[Provided records]

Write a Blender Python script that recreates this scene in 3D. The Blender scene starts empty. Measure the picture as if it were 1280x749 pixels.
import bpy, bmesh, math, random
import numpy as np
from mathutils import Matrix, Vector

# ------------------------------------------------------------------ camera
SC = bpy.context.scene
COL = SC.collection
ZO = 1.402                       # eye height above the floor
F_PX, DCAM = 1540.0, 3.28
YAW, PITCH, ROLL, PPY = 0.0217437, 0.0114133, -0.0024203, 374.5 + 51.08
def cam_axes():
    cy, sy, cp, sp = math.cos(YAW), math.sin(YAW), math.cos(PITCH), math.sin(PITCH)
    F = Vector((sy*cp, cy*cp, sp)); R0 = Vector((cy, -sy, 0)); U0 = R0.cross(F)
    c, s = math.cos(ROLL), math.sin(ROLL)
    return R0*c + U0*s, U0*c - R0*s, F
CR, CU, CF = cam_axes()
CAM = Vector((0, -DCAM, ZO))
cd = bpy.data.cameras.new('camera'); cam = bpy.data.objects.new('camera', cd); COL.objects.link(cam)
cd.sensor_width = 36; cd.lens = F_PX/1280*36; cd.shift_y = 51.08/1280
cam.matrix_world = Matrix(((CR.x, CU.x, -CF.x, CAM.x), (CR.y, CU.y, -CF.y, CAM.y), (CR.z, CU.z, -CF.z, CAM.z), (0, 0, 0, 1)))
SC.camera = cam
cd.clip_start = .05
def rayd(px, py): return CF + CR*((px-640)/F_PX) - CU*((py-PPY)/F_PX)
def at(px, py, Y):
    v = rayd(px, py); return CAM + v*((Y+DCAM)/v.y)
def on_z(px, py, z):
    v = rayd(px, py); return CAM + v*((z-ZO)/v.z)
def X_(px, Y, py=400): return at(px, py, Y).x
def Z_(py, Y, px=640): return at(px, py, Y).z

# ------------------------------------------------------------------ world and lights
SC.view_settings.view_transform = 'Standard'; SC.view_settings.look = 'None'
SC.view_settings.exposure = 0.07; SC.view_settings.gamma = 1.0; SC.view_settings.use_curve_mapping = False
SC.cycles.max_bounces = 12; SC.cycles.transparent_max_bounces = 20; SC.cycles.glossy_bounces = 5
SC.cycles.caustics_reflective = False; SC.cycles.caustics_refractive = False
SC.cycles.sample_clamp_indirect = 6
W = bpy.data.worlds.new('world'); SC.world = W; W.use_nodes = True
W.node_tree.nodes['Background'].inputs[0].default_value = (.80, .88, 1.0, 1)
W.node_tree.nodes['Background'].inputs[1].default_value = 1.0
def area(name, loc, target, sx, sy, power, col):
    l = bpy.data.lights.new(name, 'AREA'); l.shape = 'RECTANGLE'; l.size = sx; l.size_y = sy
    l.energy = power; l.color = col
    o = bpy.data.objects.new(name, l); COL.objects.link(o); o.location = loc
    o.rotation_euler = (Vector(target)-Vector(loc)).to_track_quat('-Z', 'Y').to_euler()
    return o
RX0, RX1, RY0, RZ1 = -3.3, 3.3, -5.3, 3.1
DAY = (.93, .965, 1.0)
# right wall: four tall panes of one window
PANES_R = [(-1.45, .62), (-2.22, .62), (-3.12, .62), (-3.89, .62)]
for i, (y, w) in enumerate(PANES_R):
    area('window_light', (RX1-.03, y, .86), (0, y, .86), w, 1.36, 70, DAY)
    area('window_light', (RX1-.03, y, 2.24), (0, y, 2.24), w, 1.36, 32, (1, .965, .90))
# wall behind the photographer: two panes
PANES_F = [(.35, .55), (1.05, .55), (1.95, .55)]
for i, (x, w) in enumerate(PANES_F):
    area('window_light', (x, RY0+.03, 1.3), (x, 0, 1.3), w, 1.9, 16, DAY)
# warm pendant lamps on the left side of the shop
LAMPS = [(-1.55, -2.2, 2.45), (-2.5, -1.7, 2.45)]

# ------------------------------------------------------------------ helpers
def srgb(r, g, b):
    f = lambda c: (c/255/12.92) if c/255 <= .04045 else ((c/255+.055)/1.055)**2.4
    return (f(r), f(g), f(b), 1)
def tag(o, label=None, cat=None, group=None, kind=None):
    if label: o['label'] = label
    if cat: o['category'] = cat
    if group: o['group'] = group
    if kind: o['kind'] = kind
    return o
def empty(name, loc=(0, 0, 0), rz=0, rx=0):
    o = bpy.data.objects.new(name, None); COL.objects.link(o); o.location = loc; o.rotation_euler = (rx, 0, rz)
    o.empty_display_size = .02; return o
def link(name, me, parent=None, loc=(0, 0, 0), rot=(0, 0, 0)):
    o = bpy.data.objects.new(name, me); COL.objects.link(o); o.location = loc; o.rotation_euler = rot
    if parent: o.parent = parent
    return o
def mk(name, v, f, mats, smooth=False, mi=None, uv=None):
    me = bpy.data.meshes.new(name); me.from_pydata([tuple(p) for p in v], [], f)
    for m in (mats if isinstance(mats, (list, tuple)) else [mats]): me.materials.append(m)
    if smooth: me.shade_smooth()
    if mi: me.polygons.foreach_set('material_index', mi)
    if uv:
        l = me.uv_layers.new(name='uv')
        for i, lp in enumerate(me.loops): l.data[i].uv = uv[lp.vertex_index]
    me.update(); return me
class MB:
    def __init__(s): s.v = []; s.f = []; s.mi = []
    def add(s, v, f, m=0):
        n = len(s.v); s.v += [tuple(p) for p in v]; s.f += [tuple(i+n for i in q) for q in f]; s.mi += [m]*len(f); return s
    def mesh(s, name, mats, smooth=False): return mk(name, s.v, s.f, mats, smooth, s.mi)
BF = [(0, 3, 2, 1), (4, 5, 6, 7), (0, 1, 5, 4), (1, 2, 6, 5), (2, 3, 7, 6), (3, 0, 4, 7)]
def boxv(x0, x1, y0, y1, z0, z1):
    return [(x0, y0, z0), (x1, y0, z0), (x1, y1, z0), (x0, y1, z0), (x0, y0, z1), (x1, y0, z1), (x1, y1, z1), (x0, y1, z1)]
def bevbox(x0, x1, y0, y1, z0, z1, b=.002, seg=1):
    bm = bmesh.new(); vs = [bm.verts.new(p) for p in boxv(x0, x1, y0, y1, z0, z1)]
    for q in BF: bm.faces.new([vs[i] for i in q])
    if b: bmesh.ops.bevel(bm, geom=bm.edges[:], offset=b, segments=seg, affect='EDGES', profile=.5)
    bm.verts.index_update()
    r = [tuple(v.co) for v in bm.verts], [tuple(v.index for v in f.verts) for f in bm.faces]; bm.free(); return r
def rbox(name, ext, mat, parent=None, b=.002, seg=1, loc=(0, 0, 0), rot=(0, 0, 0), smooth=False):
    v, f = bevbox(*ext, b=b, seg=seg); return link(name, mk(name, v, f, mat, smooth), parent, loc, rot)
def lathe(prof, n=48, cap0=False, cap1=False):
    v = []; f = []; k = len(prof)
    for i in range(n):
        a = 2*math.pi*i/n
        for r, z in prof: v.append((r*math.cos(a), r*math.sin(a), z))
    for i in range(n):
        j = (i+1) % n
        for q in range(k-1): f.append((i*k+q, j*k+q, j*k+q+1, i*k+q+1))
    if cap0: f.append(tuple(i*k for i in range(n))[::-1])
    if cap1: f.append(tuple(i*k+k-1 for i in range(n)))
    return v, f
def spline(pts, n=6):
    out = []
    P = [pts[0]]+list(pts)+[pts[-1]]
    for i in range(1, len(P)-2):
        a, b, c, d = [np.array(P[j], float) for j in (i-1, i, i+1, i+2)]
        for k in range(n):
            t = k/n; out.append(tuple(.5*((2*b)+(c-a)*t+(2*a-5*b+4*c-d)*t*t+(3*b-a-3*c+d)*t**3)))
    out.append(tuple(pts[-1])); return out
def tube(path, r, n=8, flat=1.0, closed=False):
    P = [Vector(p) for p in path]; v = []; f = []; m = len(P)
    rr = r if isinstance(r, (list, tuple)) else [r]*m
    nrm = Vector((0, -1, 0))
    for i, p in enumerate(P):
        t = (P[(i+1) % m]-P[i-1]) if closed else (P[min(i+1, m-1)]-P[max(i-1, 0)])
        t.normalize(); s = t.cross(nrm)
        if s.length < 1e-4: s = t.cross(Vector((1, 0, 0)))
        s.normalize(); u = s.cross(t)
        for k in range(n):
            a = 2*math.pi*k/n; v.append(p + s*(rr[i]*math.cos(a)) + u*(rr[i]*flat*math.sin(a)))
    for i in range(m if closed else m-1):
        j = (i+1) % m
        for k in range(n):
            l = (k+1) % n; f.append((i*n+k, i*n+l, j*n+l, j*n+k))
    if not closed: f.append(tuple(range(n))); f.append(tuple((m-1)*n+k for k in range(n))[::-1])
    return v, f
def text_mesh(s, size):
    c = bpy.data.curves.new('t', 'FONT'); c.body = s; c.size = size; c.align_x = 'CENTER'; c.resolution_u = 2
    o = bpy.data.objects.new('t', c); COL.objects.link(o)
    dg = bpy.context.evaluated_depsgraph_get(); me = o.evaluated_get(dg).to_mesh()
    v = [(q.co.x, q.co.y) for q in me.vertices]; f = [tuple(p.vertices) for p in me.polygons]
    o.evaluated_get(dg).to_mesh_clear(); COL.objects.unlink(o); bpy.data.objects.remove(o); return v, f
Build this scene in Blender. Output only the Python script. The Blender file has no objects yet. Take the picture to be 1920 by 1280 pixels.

[Description of the task] Quote in full each line from the top of the records above through the line with "def Z_(py, Y, px=640): return at(px, py, Y).z"; stop after that line.

[Written solution]
Write a Blender Python script that recreates this scene in 3D. The Blender scene starts empty. Measure the picture as if it were 1280x749 pixels.
import bpy, bmesh, math, random
import numpy as np
from mathutils import Matrix, Vector

# ------------------------------------------------------------------ camera
SC = bpy.context.scene
COL = SC.collection
ZO = 1.402                       # eye height above the floor
F_PX, DCAM = 1540.0, 3.28
YAW, PITCH, ROLL, PPY = 0.0217437, 0.0114133, -0.0024203, 374.5 + 51.08
def cam_axes():
    cy, sy, cp, sp = math.cos(YAW), math.sin(YAW), math.cos(PITCH), math.sin(PITCH)
    F = Vector((sy*cp, cy*cp, sp)); R0 = Vector((cy, -sy, 0)); U0 = R0.cross(F)
    c, s = math.cos(ROLL), math.sin(ROLL)
    return R0*c + U0*s, U0*c - R0*s, F
CR, CU, CF = cam_axes()
CAM = Vector((0, -DCAM, ZO))
cd = bpy.data.cameras.new('camera'); cam = bpy.data.objects.new('camera', cd); COL.objects.link(cam)
cd.sensor_width = 36; cd.lens = F_PX/1280*36; cd.shift_y = 51.08/1280
cam.matrix_world = Matrix(((CR.x, CU.x, -CF.x, CAM.x), (CR.y, CU.y, -CF.y, CAM.y), (CR.z, CU.z, -CF.z, CAM.z), (0, 0, 0, 1)))
SC.camera = cam
cd.clip_start = .05
def rayd(px, py): return CF + CR*((px-640)/F_PX) - CU*((py-PPY)/F_PX)
def at(px, py, Y):
    v = rayd(px, py); return CAM + v*((Y+DCAM)/v.y)
def on_z(px, py, z):
    v = rayd(px, py); return CAM + v*((z-ZO)/v.z)
def X_(px, Y, py=400): return at(px, py, Y).x
def Z_(py, Y, px=640): return at(px, py, Y).z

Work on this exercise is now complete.